The new ‘rostering system’ is nothing of the sort.  It’s an attempt to make all controllers work whenever and wherever the employer wants.  This isn’t part of the ‘pay claim’ it’s a total side issue.  SDE has failed, will fail further and repeat, isn’t about the pay claim.

Airservices, which gets its income from airlines to employ air traffic controllers, admits that previous administrations failed to plan adequately, leaving the current management playing catch-up.

How many of the current management crop are included in the previous administration, how many years (4 and counting) does Greg Russell get to blame the previous mob?

It insists that sick leave be reduced to a standard 15 days a year, just as it was up to the 1990s, and is offering the balance of unused sick leave (based on the new rate) for all workers, leaving some of them with accrued leave of up to 200 hours.

What problem are they trying to solve?  The average is less than 15 now.

Airservices is also offering 4 per cent annual pay rises plus various bonuses over the next three years and wants to reduce dramatically the number of endorsements over the nation's air routes.

The bonuses are BS and won’t count for Diddly Squat.  The 4% is an insult; the conditions of work being sort for surrender are worth 16% (calculated conservatively).

Bear with us here, because this is about the air space your passenger jet may be flying through.
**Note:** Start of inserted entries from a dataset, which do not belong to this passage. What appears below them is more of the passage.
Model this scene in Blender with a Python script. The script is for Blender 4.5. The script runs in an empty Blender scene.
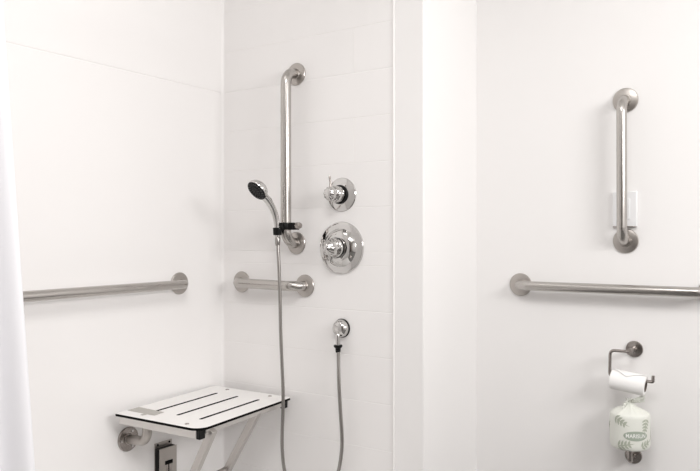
import bpy, bmesh, math, random
from mathutils import Vector, Matrix
V = Vector
PI = math.pi
random.seed(7)
C = bpy.context.scene.collection

# ------------------------------------------------------------------ materials
def mat(name, col, rough=.5, metal=0., bump=None, coat=0., spec=.5, rough_var=0., trans=0., ani=0.):
    m = bpy.data.materials.new(name); m.use_nodes = True
    nt = m.node_tree; b = nt.nodes['Principled BSDF']
    b.inputs['Base Color'].default_value = (*col, 1)
    b.inputs['Roughness'].default_value = rough
    b.inputs['Metallic'].default_value = metal
    b.inputs['Coat Weight'].default_value = coat
    b.inputs['Coat Roughness'].default_value = .12
    b.inputs['Specular IOR Level'].default_value = spec
    if trans: b.inputs['Transmission Weight'].default_value = trans
    tc = nt.nodes.new('ShaderNodeTexCoord')
    if bump:
        scale, strength, stretch = bump
        mp = nt.nodes.new('ShaderNodeMapping'); mp.inputs['Scale'].default_value = stretch
        n = nt.nodes.new('ShaderNodeTexNoise'); n.inputs['Scale'].default_value = scale; n.inputs['Detail'].default_value = 3
        bp = nt.nodes.new('ShaderNodeBump'); bp.inputs['Strength'].default_value = strength; bp.inputs['Distance'].default_value = .002
        nt.links.new(tc.outputs['Object'], mp.inputs['Vector']); nt.links.new(mp.outputs['Vector'], n.inputs['Vector'])
        nt.links.new(n.outputs['Fac'], bp.inputs['Height']); nt.links.new(bp.outputs['Normal'], b.inputs['Normal'])
    if rough_var:
        n2 = nt.nodes.new('ShaderNodeTexNoise'); n2.inputs['Scale'].default_value = 40; n2.inputs['Detail'].default_value = 2
        mr = nt.nodes.new('ShaderNodeMapRange')
        mr.inputs['To Min'].default_value = rough - rough_var; mr.inputs['To Max'].default_value = rough + rough_var
        nt.links.new(tc.outputs['Object'], n2.inputs['Vector']); nt.links.new(n2.outputs['Fac'], mr.inputs['Value'])
        nt.links.new(mr.outputs['Result'], b.inputs['Roughness'])
    return m

M = {}
M['surround'] = mat('glossy_white_surround', (.895, .876, .868), .32, spec=.4, rough_var=.03)
M['paint'] = mat('white_wall_paint', (.89, .875, .868), .55, bump=(260, .04, (1, 1, 1)), spec=.3)
M['ceiling'] = mat('ceiling_paint', (.88, .87, .85), .8)
M['steel'] = mat('brushed_stainless_steel', (.49, .468, .447), .27, 1., bump=(60, .008, (1, 1, 1)))
M['steel_flat'] = mat('satin_stainless_steel', (.46, .432, .408), .34, 1., bump=(60, .01, (1, 1, 1)))
M['leg_steel'] = mat('satin_leg_tube', (.55, .525, .505), .4, 1., bump=(60, .01, (1, 1, 1)))
M['aluminium'] = mat('pale_aluminium', (.68, .66, .64), .42, 1., bump=(60, .01, (1, 1, 1)))
M['steel_dark'] = mat('brushed_nickel', (.38, .35, .33), .25, 1., rough_var=.04)
M['chrome'] = mat('polished_chrome', (.60, .59, .58), .05, 1., rough_var=.02)
M['black'] = mat('black_plastic', (.005, .005, .005), .45, spec=.2, rough_var=.05)
M['slot'] = mat('black_core_edge', (.004, .0038, .0036), .8, spec=.1, rough_var=.05)
M['phenolic'] = mat('white_phenolic_panel', (.88, .865, .85), .4, bump=(400, .03, (1, 1, 1)))
M['tape'] = mat('grey_tape', (.46, .44, .41), .6, rough_var=.08)
M['hose'] = mat('metal_hose', (.36, .345, .33), .3, 1., rough_var=.03)
M['plate'] = mat('white_plastic_plate', (.86, .86, .87), .35, rough_var=.05)
M['curtain'] = mat('white_curtain_cloth', (.93, .925, .945), .8, bump=(900, .1, (1, 1, 1)))
nt = M['curtain'].node_tree; pb = nt.nodes['Principled BSDF']; tl = nt.nodes.new('ShaderNodeBsdfTranslucent'); mx = nt.nodes.new('ShaderNodeMixShader')
tl.inputs['Color'].default_value = (.93, .925, .95, 1); mx.inputs['Fac'].default_value = .3
nt.links.new(pb.outputs[0], mx.inputs[1]); nt.links.new(tl.outputs[0], mx.inputs[2]); nt.links.new(mx.outputs[0], nt.nodes['Material Output'].inputs['Surface'])
M['paper'] = mat('toilet_paper', (.92, .91, .90), .9, bump=(500, .25, (1, 1, 1)))
M['core'] = mat('cardboard_core', (.20, .17, .145), .9, rough_var=.05)
M['wrap'] = mat('printed_wrapper_paper', (.76, .77, .715), .6, bump=(55, .35, (1, 1, .4)))
M['leaf'] = mat('sage_green_print', (.43, .46, .38), .65, rough_var=.05)
M['badge'] = mat('green_badge_print', (.36, .41, .34), .65, rough_var=.05)
M['lettering'] = mat('white_lettering', (.86, .87, .84), .65, rough_var=.05)
M['rubber'] = mat('grey_rubber', (.10, .10, .10), .6, rough_var=.05)
M['pan'] = mat('white_shower_floor', (.80, .79, .78), .5, bump=(120, .15, (1, 1, 1)))
M['floor'] = mat('floor_vinyl', (.14, .135, .13), .5, bump=(30, .1, (1, 1, 1)))
M['front'] = mat('taupe_wall_paint', (.34, .315, .29), .6, bump=(200, .05, (1, 1, 1)))
M['door'] = mat('dark_brown_door', (.05, .035, .028), .45, bump=(8, .15, (8, 1, 1)))

# ------------------------------------------------------------------ helpers
def obj(name, bm, m, parent=None, smooth=True, angle=40, bevel=0):
    me = bpy.data.meshes.new(name)
    bmesh.ops.recalc_face_normals(bm, faces=bm.faces)
    bm.to_mesh(me); bm.free()
    for mm in (m if isinstance(m, (list, tuple)) else [m]): me.materials.append(mm)
    if smooth:
        me.polygons.foreach_set('use_smooth', [True]*len(me.polygons))
        me.set_sharp_from_angle(angle=math.radians(angle))
    o = bpy.data.objects.new(name, me); C.objects.link(o)
    if parent is not None:
        o.parent = parent
        o.matrix_parent_inverse = Matrix.Identity(4)
        root = parent
        while root.parent is not None: root = root.parent      # only the root carries a transform
        me.transform(root.matrix_basis.inverted())
    if bevel:
        md = o.modifiers.new('bevel', 'BEVEL'); md.width = bevel; md.segments = 3; md.limit_method = 'ANGLE'
        md.angle_limit = math.radians(35)
    return o

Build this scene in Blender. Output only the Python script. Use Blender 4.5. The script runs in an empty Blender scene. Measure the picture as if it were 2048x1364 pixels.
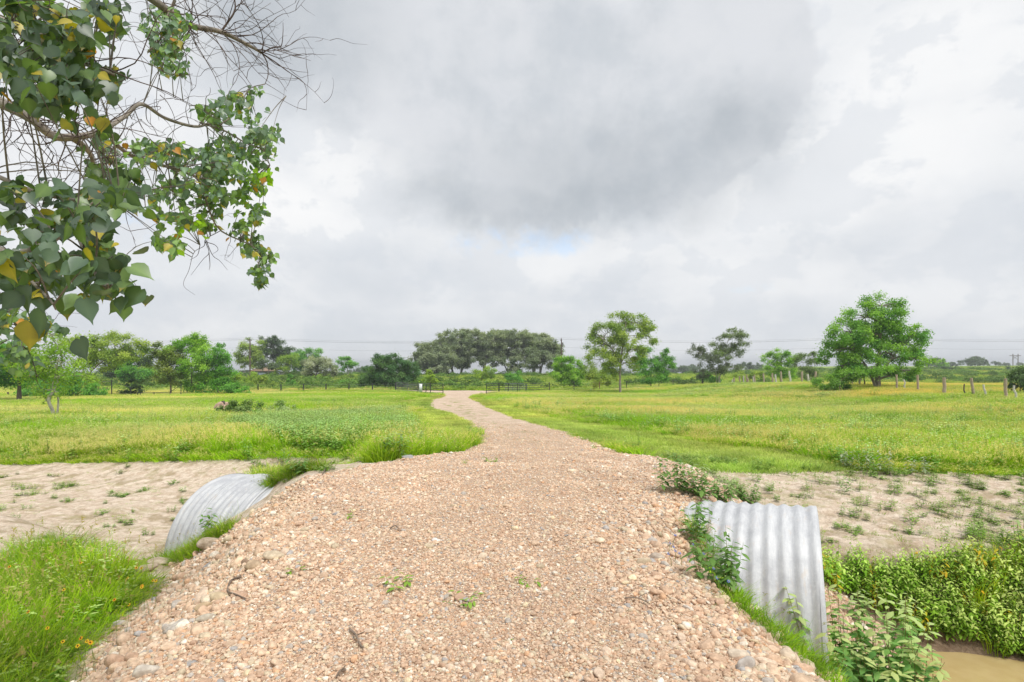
import bpy, math
import numpy as np
R = math.radians
scene = bpy.context.scene
F, CX, HZ, ZC = 1138.0, 1024.0, 732.0, 4.0      # focal length in photo pixels, principal column, horizon row, eye height

# ------------------------------------------------------------------ camera
cam_d = bpy.data.cameras.new("camera"); cam = bpy.data.objects.new("camera", cam_d)
scene.collection.objects.link(cam); scene.camera = cam
cam_d.sensor_width = 36.0; cam_d.lens = F / 2048 * 36.0
cam_d.shift_y = (HZ - 682.0) / 2048.0
cam_d.clip_start = 0.05; cam_d.clip_end = 20000
cam.location = (0, 0, ZC); cam.rotation_euler = (R(90), 0, 0)

# ------------------------------------------------------------------ light and exposure
SUN_EL, SUN_AZ = R(60), R(140)       # azimuth clockwise from +Y
vs = scene.view_settings
vs.view_transform = 'Standard'; vs.look = 'None'; vs.gamma = 1.0; vs.exposure = 0.97
sun_d = bpy.data.lights.new("sun", 'SUN'); sun = bpy.data.objects.new("sun", sun_d)
scene.collection.objects.link(sun)
sun_d.energy = 1.5; sun_d.angle = R(16); sun_d.color = (1.0, 0.965, 0.91)
sdir = np.array([math.sin(SUN_AZ)*math.cos(SUN_EL), math.cos(SUN_AZ)*math.cos(SUN_EL), math.sin(SUN_EL)])
from mathutils import Vector
sun.rotation_euler = Vector(-sdir).to_track_quat('-Z', 'Y').to_euler()
scene.cycles.max_bounces = 7; scene.cycles.diffuse_bounces = 4; scene.cycles.glossy_bounces = 2
scene.cycles.transmission_bounces = 4; scene.cycles.transparent_max_bounces = 8
scene.cycles.use_adaptive_sampling = True
scene.cycles.caustics_reflective = False; scene.cycles.caustics_refractive = False

class NT:
    """small node-tree writer"""
    def __init__(s, tree): s.t = tree; s.n = tree.nodes; s.l = tree.links
    def add(s, typ, **kw):
        n = s.n.new(typ)
        for k, v in kw.items(): setattr(n, k, v)
        return n
    def put(s, sock, v):
        if v is None: return
        if isinstance(v, bpy.types.NodeSocket): s.l.new(v, sock)
        else: sock.default_value = v
    def math(s, op, a, b=None, c=None, clamp=False):
        n = s.add('ShaderNodeMath', operation=op, use_clamp=clamp)
        s.put(n.inputs[0], a); s.put(n.inputs[1], b)
        if c is not None: s.put(n.inputs[2], c)
        return n.outputs[0]
    def vmath(s, op, a, b=None, scale=None):
        n = s.add('ShaderNodeVectorMath', operation=op)
        s.put(n.inputs[0], a); s.put(n.inputs[1], b)
        if scale is not None: s.put(n.inputs['Scale'], scale)
        return n.outputs['Value'] if op in ('DOT_PRODUCT', 'LENGTH', 'DISTANCE') else n.outputs['Vector']
    def noise(s, vec, scale, detail=4.0, rough=0.55, dist=0.0, col=False):
        n = s.add('ShaderNodeTexNoise'); s.put(n.inputs['Vector'], vec)
        n.inputs['Scale'].default_value = scale; n.inputs['Detail'].default_value = detail
        n.inputs['Roughness'].default_value = rough; n.inputs['Distortion'].default_value = dist
        return n.outputs['Color'] if col else n.outputs[0]
    def ramp(s, v, a, b, lo=0.0, hi=1.0, smooth=True):
        n = s.add('ShaderNodeMapRange', interpolation_type='SMOOTHSTEP' if smooth else 'LINEAR')
        s.put(n.inputs[0], v); n.inputs[1].default_value = a; n.inputs[2].default_value = b
        n.inputs[3].default_value = lo; n.inputs[4].default_value = hi
        return n.outputs[0]
    def mix(s, f, a, b, typ='MIX'):
        n = s.add('ShaderNodeMix', data_type='RGBA', blend_type=typ)
        s.put(n.inputs[0], f)
        for k, v in ((6, a), (7, b)):
            if isinstance(v, tuple) and len(v) == 3: v = (*v, 1)
            s.put(n.inputs[k], v)
        return n.outputs[2]

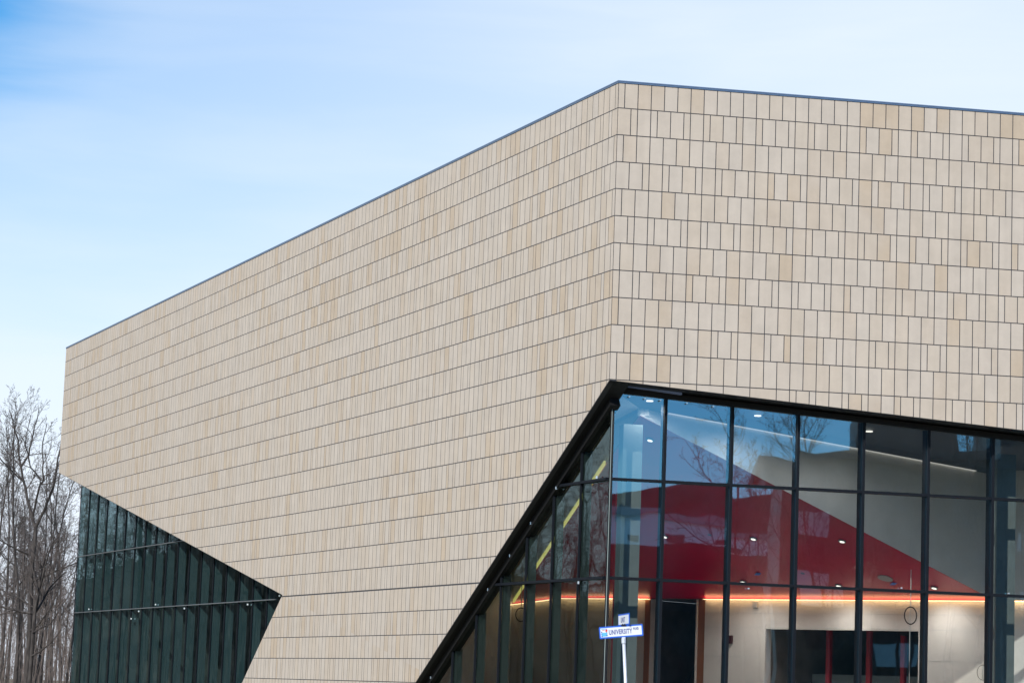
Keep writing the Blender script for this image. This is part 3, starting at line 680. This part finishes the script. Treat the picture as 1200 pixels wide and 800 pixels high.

Currently, each air traffic controller is endorsed to control just a few routes, leading to 144 separate such endorsements. If the person controlling the space your plane is going through is not available, that leaves the pilot essentially flying blind. Airservices want to reduce these 144 endorsements to just seven, so if a controller goes absent for any reason, another controller on duty would be qualified to take over their routes.

Again, this isn’t the industrial battle, this is PR.  The endorsements are a total side issue, if ASA could train us to this level of expertise then we say, go ahead, do it.  Controllers who work ELW/BLA or KAT/BTH have no issue in working elsewhere, just give us the farken training, not just say go do it.  After all it’s just a minor issue like people in aluminum coffins heading at each other right.  Tony you are a tosser!

Over the past nine months, the system has become increasingly chaotic. Since May, when air space closures suddenly leapt to about 60 for the month, the number of such closures has climbed inexorably. Last month, they peaked at about 110. In short, no one was in control of often-busy air corridors on 110 occasions. Domestic airlines won't fly through such areas, meaning scheduled flights have to travel around these "black" areas, often consuming tonnes of extra fuel. International airlines, however, often have no choice because they are already en route, and their pilots have to keep their planes apart by talking to each other over the airwaves.

Again, why, are you truly swallowing the BS that Greg and Co. are pushing?  Or perhaps deep down is there a problem?  How many shifts of OT are being worked, on average?  How many should be normal?  What is the historical data relating to Sick leave and Overtime?

The Civil Air union says these unfortunate occurrences are caused by a serious shortage of air traffic controllers, for which it blames Airservices. The union says the already stressful job is made all the more stressful because their people are constantly being called to do overtime, and many are sick of it.

Amen, and the longer it continues, the more controllers will depart for jobs overseas, in Ireland, Germany, Abu Dhabi, Dubai, Hong Kong, South Africa and New Zealand; or simply quit the career.

Airservices — and government figures all the way up to Transport Minister Anthony Albanese — suggest something darker. Mr Albanese and Airservices chief executive Greg Russell said publicly last year that it appeared a small number of controllers were taking "sickies" and some of their colleagues were playing along by refusing to answer the phone when replacements were being sought. The union and many of the controllers reacted with outrage to such allegations.

I am the Lindbergh Baby!!!  You’re a fucken idiot Tony; how can you write such BS.  If it were true in anyway, where are the controllers on a first second or third warning?  Where are the sackings for illegal industrial action, where are the law suits?  The truth is that it is convenient to attempt link these two events, the CA and the short staffing crisis as a single event; the reality, is the more you try the more you isolate the staff.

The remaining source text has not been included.